▶ _Exercise goal_:
Print the records below exactly, from the line containing "Model this scene" down to the line containing "scene.camera = cam", both lines included, and omit every picture.

▶ _Dataset rows_:
'''
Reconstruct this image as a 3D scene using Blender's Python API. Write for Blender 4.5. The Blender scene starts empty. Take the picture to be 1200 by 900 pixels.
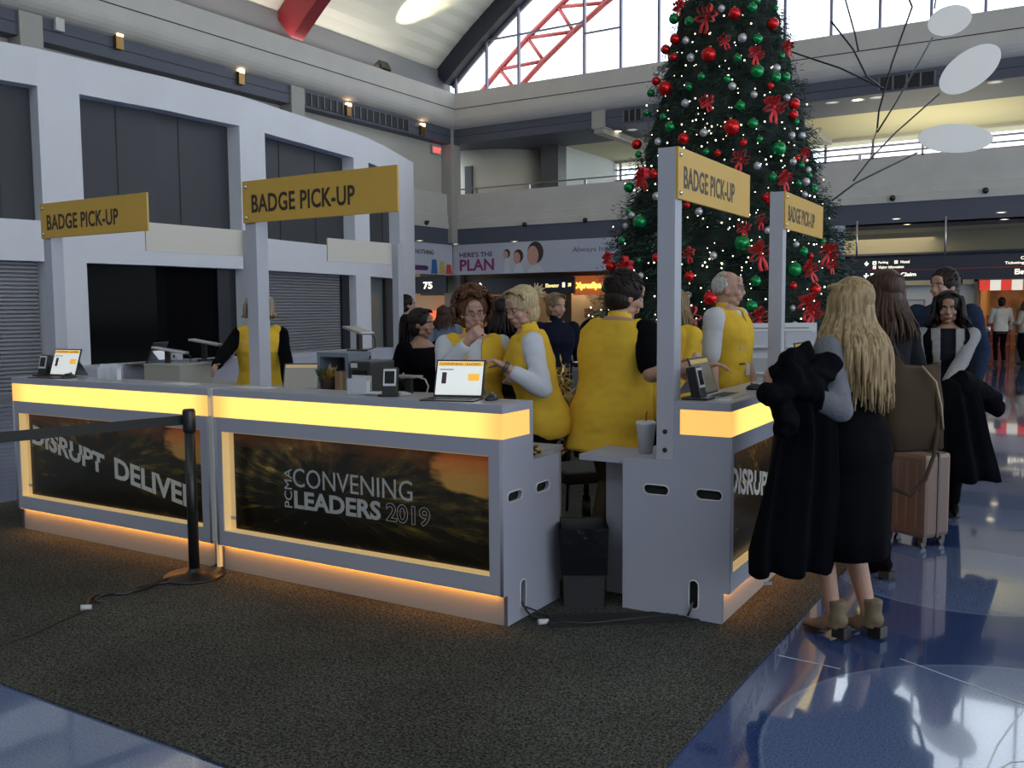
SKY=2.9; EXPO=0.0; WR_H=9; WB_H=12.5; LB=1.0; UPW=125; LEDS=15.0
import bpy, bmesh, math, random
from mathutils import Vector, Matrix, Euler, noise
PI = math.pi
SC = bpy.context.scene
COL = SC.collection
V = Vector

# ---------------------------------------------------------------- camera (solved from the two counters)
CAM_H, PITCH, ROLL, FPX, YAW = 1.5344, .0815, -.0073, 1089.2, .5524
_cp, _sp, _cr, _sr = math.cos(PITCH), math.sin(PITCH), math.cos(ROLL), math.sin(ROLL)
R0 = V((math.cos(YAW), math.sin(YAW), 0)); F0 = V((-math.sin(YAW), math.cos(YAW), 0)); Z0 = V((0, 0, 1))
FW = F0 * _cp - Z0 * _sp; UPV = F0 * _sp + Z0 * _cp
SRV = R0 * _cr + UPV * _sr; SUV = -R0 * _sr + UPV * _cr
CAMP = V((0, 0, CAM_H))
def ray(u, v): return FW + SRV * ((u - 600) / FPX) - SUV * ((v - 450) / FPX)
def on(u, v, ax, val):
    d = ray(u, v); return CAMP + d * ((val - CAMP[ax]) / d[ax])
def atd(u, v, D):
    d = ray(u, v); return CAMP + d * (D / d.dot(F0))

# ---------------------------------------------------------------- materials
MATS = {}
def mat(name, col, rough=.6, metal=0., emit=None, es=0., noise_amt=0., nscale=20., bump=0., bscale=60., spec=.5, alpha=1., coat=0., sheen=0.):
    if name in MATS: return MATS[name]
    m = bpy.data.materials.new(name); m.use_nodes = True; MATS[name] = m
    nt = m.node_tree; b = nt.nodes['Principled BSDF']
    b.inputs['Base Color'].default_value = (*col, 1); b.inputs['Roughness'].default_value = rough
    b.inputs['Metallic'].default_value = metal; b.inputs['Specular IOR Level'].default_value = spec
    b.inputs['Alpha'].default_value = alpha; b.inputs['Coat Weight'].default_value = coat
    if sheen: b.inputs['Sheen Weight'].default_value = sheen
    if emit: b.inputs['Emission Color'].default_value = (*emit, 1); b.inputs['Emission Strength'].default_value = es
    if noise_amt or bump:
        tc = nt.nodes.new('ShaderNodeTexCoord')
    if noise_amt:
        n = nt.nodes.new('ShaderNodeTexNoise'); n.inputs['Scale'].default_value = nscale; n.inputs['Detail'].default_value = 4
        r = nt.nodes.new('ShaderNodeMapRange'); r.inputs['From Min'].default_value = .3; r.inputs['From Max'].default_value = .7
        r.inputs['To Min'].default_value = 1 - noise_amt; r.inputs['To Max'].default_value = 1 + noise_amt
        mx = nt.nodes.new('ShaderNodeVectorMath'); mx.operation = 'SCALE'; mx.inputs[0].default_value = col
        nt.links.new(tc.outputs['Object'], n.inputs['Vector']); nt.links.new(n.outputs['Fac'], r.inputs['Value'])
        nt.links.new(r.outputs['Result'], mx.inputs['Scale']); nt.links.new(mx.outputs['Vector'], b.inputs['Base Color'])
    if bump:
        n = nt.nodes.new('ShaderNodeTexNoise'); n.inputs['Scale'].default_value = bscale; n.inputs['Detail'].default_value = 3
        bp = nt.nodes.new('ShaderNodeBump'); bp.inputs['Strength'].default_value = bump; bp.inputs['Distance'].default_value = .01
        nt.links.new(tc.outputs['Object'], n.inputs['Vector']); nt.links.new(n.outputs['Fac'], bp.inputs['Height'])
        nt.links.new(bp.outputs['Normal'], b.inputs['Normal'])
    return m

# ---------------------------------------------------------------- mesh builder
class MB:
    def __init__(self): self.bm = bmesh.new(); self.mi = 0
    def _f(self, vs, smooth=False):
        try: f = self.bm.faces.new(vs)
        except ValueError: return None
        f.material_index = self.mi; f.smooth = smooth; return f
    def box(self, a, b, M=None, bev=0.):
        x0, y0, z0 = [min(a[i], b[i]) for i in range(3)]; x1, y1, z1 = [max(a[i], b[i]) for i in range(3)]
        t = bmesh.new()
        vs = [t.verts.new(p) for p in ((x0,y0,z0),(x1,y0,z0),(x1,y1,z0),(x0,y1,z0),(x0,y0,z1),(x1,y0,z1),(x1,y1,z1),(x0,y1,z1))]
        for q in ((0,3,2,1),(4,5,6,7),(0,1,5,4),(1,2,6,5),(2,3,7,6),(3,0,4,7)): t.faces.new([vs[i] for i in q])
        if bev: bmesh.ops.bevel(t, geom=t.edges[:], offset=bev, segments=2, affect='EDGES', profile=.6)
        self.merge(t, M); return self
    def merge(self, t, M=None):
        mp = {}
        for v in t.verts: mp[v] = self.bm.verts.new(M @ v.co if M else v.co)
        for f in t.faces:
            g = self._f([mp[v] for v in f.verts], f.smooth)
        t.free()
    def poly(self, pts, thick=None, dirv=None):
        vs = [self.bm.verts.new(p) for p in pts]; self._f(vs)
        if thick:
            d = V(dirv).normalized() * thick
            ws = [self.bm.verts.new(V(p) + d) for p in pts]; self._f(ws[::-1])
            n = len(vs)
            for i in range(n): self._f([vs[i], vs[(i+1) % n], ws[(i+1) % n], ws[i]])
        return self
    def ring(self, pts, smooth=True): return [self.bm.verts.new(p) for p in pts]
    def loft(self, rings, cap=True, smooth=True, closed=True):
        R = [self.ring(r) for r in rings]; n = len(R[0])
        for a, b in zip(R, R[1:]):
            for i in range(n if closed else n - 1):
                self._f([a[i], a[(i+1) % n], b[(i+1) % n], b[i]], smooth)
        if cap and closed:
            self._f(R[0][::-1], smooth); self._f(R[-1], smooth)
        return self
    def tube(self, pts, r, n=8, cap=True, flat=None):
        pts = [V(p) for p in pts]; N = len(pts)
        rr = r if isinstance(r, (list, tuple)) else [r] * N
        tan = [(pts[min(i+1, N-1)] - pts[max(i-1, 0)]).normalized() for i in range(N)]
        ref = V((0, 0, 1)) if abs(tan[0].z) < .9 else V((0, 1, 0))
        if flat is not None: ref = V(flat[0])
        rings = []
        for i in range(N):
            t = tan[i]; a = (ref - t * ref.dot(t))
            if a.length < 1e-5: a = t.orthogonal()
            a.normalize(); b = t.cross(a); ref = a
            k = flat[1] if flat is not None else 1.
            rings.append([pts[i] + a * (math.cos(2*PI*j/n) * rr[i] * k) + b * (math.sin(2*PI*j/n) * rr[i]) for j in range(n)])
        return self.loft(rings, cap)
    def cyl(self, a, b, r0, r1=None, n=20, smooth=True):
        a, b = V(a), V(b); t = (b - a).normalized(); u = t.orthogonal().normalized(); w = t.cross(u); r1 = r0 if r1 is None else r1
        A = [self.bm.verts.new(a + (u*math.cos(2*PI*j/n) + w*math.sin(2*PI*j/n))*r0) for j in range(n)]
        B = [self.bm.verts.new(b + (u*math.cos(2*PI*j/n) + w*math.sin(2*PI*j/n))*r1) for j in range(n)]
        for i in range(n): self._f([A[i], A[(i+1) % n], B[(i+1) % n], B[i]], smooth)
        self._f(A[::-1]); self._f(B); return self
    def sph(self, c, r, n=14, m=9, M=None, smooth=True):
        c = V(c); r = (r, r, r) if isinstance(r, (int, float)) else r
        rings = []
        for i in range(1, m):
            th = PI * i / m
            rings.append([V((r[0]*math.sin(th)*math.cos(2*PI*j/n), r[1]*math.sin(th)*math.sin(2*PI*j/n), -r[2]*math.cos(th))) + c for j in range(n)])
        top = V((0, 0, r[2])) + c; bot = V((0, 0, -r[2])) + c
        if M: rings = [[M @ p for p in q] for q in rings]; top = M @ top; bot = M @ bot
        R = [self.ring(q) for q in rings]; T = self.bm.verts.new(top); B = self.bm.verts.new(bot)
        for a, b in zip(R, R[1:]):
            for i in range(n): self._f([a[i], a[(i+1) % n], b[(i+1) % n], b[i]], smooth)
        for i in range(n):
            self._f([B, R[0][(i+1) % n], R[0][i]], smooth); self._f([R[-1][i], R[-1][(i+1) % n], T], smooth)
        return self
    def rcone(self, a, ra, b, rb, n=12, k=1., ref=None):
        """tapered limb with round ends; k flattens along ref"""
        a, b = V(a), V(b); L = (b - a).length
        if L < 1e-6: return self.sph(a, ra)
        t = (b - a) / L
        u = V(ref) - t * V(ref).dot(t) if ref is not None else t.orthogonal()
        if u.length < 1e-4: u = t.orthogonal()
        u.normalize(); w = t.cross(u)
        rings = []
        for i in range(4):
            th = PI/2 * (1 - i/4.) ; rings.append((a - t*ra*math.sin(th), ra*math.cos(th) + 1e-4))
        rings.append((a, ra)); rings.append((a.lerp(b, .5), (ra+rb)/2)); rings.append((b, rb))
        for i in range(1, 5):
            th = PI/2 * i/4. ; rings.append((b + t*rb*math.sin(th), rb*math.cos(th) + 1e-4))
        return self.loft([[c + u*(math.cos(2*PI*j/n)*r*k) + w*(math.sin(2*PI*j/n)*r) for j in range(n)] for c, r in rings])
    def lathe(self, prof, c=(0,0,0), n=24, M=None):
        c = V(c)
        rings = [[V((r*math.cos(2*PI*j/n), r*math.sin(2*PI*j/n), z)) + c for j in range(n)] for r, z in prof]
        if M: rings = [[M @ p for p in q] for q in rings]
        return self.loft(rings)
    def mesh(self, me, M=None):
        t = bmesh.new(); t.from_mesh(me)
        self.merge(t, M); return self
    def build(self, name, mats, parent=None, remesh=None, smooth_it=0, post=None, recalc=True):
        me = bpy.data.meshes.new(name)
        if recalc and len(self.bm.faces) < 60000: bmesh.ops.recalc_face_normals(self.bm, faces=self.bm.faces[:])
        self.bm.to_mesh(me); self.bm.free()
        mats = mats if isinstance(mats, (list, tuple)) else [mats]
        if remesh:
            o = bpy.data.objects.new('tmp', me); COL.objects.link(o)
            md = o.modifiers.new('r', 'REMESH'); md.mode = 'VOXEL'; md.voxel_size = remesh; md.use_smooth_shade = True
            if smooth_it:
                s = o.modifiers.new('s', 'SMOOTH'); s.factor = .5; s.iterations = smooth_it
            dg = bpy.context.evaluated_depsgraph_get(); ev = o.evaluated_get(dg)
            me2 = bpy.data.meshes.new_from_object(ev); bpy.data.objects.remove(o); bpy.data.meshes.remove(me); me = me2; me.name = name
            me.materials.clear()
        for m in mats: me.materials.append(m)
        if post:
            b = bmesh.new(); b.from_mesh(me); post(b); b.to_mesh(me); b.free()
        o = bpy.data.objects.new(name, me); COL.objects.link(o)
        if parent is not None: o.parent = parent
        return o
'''
'''
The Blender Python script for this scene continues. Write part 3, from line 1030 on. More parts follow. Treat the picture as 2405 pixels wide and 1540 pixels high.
'''
'''
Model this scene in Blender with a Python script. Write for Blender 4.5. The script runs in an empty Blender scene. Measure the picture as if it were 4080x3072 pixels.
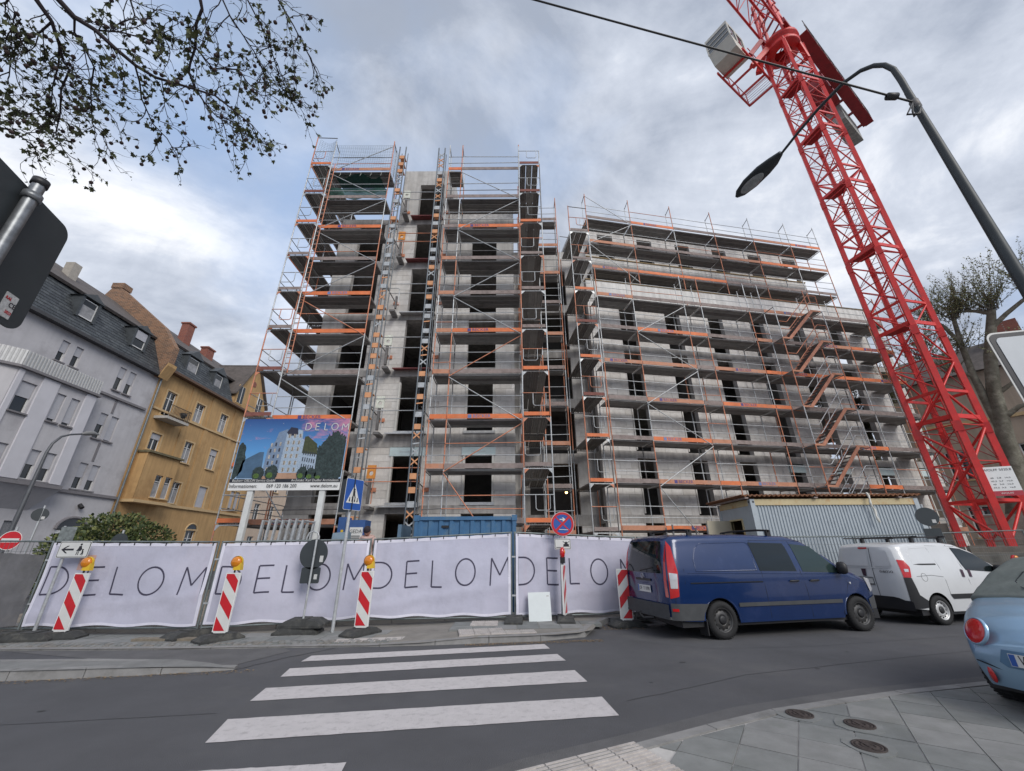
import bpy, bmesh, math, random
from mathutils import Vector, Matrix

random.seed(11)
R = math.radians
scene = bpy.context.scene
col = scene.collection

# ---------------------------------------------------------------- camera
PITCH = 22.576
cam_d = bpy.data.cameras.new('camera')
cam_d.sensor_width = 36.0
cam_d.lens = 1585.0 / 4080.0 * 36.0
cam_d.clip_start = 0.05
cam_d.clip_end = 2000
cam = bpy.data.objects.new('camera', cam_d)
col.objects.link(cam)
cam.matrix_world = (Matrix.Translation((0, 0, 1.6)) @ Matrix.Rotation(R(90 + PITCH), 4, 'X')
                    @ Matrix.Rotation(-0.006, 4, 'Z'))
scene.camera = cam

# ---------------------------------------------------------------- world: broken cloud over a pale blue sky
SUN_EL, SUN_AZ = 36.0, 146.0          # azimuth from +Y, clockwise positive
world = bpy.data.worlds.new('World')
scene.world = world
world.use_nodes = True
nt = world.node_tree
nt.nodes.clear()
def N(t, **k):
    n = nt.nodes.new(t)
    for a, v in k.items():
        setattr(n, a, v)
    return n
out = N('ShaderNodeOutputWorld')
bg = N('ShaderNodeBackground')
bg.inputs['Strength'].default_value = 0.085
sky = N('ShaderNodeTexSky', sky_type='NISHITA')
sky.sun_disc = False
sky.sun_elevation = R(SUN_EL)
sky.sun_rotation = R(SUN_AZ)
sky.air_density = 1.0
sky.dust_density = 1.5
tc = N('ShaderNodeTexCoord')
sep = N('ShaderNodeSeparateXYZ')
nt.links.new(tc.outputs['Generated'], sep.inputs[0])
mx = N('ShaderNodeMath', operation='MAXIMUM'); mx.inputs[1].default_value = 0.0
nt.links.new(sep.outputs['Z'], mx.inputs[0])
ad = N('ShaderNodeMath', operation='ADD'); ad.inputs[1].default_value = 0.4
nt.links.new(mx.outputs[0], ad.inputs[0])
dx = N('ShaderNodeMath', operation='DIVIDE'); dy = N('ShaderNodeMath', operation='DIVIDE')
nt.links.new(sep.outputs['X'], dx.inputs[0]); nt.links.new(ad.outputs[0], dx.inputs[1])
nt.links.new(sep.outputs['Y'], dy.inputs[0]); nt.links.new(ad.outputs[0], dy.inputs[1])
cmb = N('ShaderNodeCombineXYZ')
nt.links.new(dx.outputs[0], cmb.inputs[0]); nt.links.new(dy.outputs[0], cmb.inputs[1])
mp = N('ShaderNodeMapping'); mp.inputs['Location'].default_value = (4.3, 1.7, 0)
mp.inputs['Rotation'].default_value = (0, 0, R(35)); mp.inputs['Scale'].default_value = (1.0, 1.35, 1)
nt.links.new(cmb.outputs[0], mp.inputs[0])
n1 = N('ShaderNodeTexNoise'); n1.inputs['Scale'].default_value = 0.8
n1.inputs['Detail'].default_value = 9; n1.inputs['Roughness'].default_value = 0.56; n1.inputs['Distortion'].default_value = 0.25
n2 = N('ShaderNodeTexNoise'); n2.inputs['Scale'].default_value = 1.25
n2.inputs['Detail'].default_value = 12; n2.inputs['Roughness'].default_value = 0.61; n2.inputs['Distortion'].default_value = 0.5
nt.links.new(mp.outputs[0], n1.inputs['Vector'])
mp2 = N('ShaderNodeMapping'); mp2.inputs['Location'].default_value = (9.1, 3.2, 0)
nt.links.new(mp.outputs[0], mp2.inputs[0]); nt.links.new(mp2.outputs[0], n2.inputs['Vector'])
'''
▶ _Written answer_:
Model this scene in Blender with a Python script. Write for Blender 4.5. The script runs in an empty Blender scene. Measure the picture as if it were 4080x3072 pixels.
import bpy, bmesh, math, random
from mathutils import Vector, Matrix

random.seed(11)
R = math.radians
scene = bpy.context.scene
col = scene.collection

# ---------------------------------------------------------------- camera
PITCH = 22.576
cam_d = bpy.data.cameras.new('camera')
cam_d.sensor_width = 36.0
cam_d.lens = 1585.0 / 4080.0 * 36.0
cam_d.clip_start = 0.05
cam_d.clip_end = 2000
cam = bpy.data.objects.new('camera', cam_d)
col.objects.link(cam)
cam.matrix_world = (Matrix.Translation((0, 0, 1.6)) @ Matrix.Rotation(R(90 + PITCH), 4, 'X')
                    @ Matrix.Rotation(-0.006, 4, 'Z'))
scene.camera = cam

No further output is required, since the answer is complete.